I’ve only been a stay at home mum for one week and I’m all over the place! Don’t get me wrong, I love George and I am really enjoying spending this time with him. They grow so fast and despite the horrendousness of the situation, this has provided me with intimate moments that I will never get back and will hold onto for life.

But, I can feel my sanity and patience slowly crumbling, as I experience my 30 th melt down from my son, for something as simple as moving a book. If I don’t get up 20 minutes before George in the morning I would be spending all day in pajamas. You literally don’t get a minute until they have a nap. When I was maternity leave it was epic, because George was just starting to walk so I didn’t really have to worry or watch him too much.

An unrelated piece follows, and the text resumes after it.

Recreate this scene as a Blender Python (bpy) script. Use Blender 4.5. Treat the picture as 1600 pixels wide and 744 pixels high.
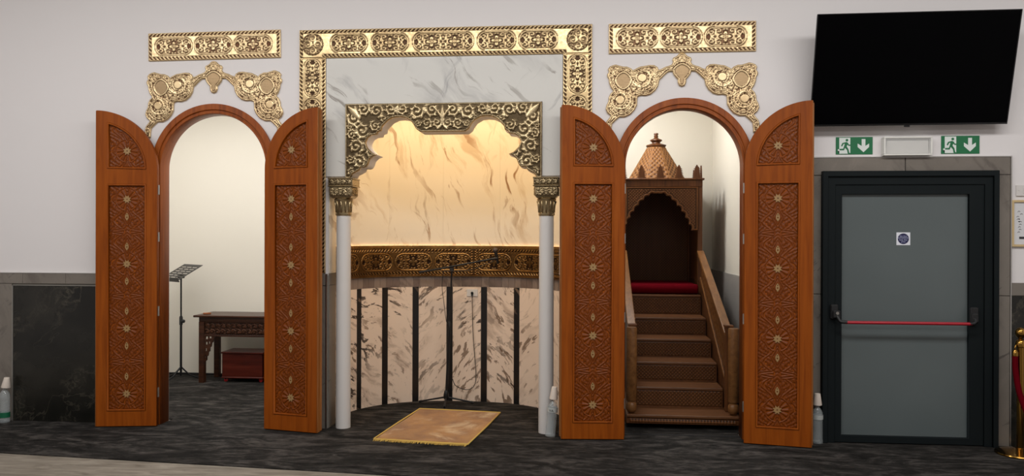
import bpy, math, random
import numpy as np
from mathutils import Matrix, Vector
PI = math.pi
for o in list(bpy.data.objects): bpy.data.objects.remove(o)
SC = bpy.context.scene; COL = SC.collection
# ------------------------------------------------------------------ camera
YAW, PITCH, ROLL, D, EYE, FOC = 0.0926901, -0.00201079, 0.00315099, 6.5631, 1.62, 1250.0
fw = np.array([-math.sin(YAW)*math.cos(PITCH), math.cos(YAW)*math.cos(PITCH), math.sin(PITCH)])
r0 = np.array([math.cos(YAW), math.sin(YAW), 0]); u0 = np.cross(r0, fw)
rt = math.cos(ROLL)*r0+math.sin(ROLL)*u0; up = -math.sin(ROLL)*r0+math.cos(ROLL)*u0
cam = bpy.data.objects.new('camera', bpy.data.cameras.new('camera')); COL.objects.link(cam)
cam.data.sensor_width = 36; cam.data.lens = FOC/1600*36; cam.data.clip_start = .05
mw = Matrix.Identity(4)
for i in range(3):
    mw[i][0], mw[i][1], mw[i][2] = rt[i], up[i], -fw[i]
mw[0][3], mw[1][3], mw[2][3] = 0, -D, EYE
cam.matrix_world = mw; SC.camera = cam
# ------------------------------------------------------------------ view and world
SC.view_settings.view_transform = 'Standard'; SC.view_settings.look = 'None'
SC.view_settings.exposure = 0.0; SC.view_settings.gamma = 1; SC.view_settings.use_curve_mapping = False
wd = bpy.data.worlds.new('world'); SC.world = wd; wd.use_nodes = True
wd.node_tree.nodes['Background'].inputs[0].default_value = (.9, .93, 1, 1)
wd.node_tree.nodes['Background'].inputs[1].default_value = 0.15
# ------------------------------------------------------------------ lamps
def area(loc, rot, sx, sy, e, col):
    l = bpy.data.lights.new('lamp', 'AREA'); l.shape = 'RECTANGLE'; l.size = sx; l.size_y = sy; l.energy = e; l.color = col
    o = bpy.data.objects.new('lamp', l); COL.objects.link(o); o.location = loc; o.rotation_euler = rot; return o
area((-.7, -2.9, 4.15), (math.radians(17), 0, 0), 10.5, .6, 226, (1, .985, .965))
area((-0.5, -7.5, 4.22), (0, 0, 0), 9.0, 1.6, 212, (1, .985, .965))
area((-1.19, .30, 2.86), (math.radians(36), 0, 0), 1.3, .18, 16.5, (1, .70, .37))          # warm downlight inside the prayer niche
area((-3.8, .95, 3.25), (0, 0, 0), 2.6, .9, 54, (1, .98, .94))          # room behind the left arch
area((.25, 1.95, 3.46), (0, 0, 0), .4, .5, 37, (1, .985, .95))            # room behind the right arch
# ------------------------------------------------------------------ helpers
def at(x, y, Y=0.0):
    d = fw+rt*(x-800)/FOC-up*(y-372)/FOC; t = (D+Y)/d[1]
    return d[0]*t, EYE+d[2]*t
def ray(x, y): return fw+rt*(x-800)/FOC-up*(y-372)/FOC

RELIEF_FILL = {'antique_brass': .9, 'antique_brass_panel': .9, 'dark_brass': .7, 'niche_brass': .8, 'pulpit_carved_wood': .8, 'orange_carved_wood': .8, 'pulpit_roof_wood': .8, 'dark_carved_wood': .8}
class MB:
    def __init__(s): s.v = []; s.f = []
    def box(s, x0, x1, y0, y1, z0, z1):
        n = len(s.v)
        s.v += [(x0,y0,z0),(x1,y0,z0),(x1,y1,z0),(x0,y1,z0),(x0,y0,z1),(x1,y0,z1),(x1,y1,z1),(x0,y1,z1)]
        s.f += [tuple(n+i for i in q) for q in ((0,3,2,1),(4,5,6,7),(0,1,5,4),(1,2,6,5),(2,3,7,6),(3,0,4,7))]
        return s
    def hexa(s, p):
        n = len(s.v); s.v += [tuple(q) for q in p]
        s.f += [tuple(n+i for i in q) for q in ((0,3,2,1),(4,5,6,7),(0,1,5,4),(1,2,6,5),(2,3,7,6),(3,0,4,7))]
        return s
    def lathe(s, prof, c=(0,0,0), seg=24, axis='z', cap=True, rot=0):
        n = len(s.v)
        for r, h in prof:
            for k in range(seg):
                a = 2*PI*k/seg+rot; ca, sa = r*math.cos(a), r*math.sin(a)
                p = (ca, sa, h) if axis == 'z' else ((h, ca, sa) if axis == 'x' else (sa, h, ca))
                s.v.append((c[0]+p[0], c[1]+p[1], c[2]+p[2]))
        for i in range(len(prof)-1):
            for k in range(seg):
                a = n+i*seg+k; b = n+i*seg+(k+1) % seg
                s.f.append((a, b, b+seg, a+seg))
        if cap:
            s.f.append(tuple(n+k for k in range(seg))[::-1]); s.f.append(tuple(n+(len(prof)-1)*seg+k for k in range(seg)))
        return s
    def tube(s, pts, r, seg=8, closed=False):
        P = [Vector(p) for p in pts]; n = len(s.v); m = len(P)
        rr = r if isinstance(r, (list, tuple)) else [r]*m
        prev = None
        for i, p in enumerate(P):
            if closed: t = P[(i+1) % m]-P[i-1]
            else: t = P[min(i+1, m-1)]-P[max(i-1, 0)]
            t.normalize()
            if prev is None:
                a = Vector((0,0,1)) if abs(t.z) < .9 else Vector((1,0,0)); nx = t.cross(a).normalized()
            else: nx = (prev-t*prev.dot(t)).normalized()
            prev = nx; ny = t.cross(nx)
            for k in range(seg):
                an = 2*PI*k/seg; s.v.append(tuple(p+(nx*math.cos(an)+ny*math.sin(an))*rr[i]))
        for i in range(m if closed else m-1):
            for k in range(seg):
                a = n+i*seg+k; b = n+i*seg+(k+1) % seg; j = (i+1) % m
                s.f.append((a, b, n+j*seg+(k+1) % seg, n+j*seg+k))
        if not closed:
            s.f.append(tuple(n+k for k in range(seg))[::-1]); s.f.append(tuple(n+(m-1)*seg+k for k in range(seg)))
        return s
    def mesh(s, name, flip=False):
        me = bpy.data.meshes.new(name)
        me.from_pydata([(-x, y, z) for x, y, z in s.v] if flip else s.v, [], [f[::-1] for f in s.f] if flip else s.f); me.update(); return me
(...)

Now he is into everything. I follow him around like a paranoid, annoying stalker to make sure he doesn’t hurt himself or stick the wrong this in his mouth. I am in the process of forcing myself not to intervene every time, which is stressful but, necessary as he needs to explore independently. At times I find myself thinking, “imagine doing this every day?” and I don’t know if I could.

It’s not about ‘I don’t love my son,” it’s more about accepting the loss of freedom or personal time that comes hand in hand with staying at home. The lack of interaction with peers, the constant worry of your child hurting themselves, or the pressure of multi-tasking a child and running a household – that’s what I don’t think I could manage.

I admire stay at home mums, whether it be through choice or circumstance.

On a weekend, I am 100 percent invested in spending quality time with my child and partner and I love it, because I know that come Monday, George will be in nursery. So I am totally okay with neglecting my household duties, ignoring work emails and just focus on being a “present” parent. But could I do that for the foreseeable future? Am I a bad mother for looking forward to when I can go back to work?

Stay at home mums, I salute you. The tenacity, patience and resilience you have. I will never again judge you or make comments that are detrimental or insulting to the challenging job you have. When I see you at the supermarket, looking exhausted and I’m on a lunch break from work, I will make a point of smiling and try to exchange words of positivity.

Being forced to stay at home is a blessing, and has really prompted me to reflect on how lucky and grateful I am to live the life I lead. Parenthood has unlocked a sensitivity and respect for women and other parents that I couldn’t previously access, until I had shared experiences that words simply cannot express. We are too quick to judge others, and speak without thinking about the consequence ours words can have on others.

We can only aim to be kinder to each other.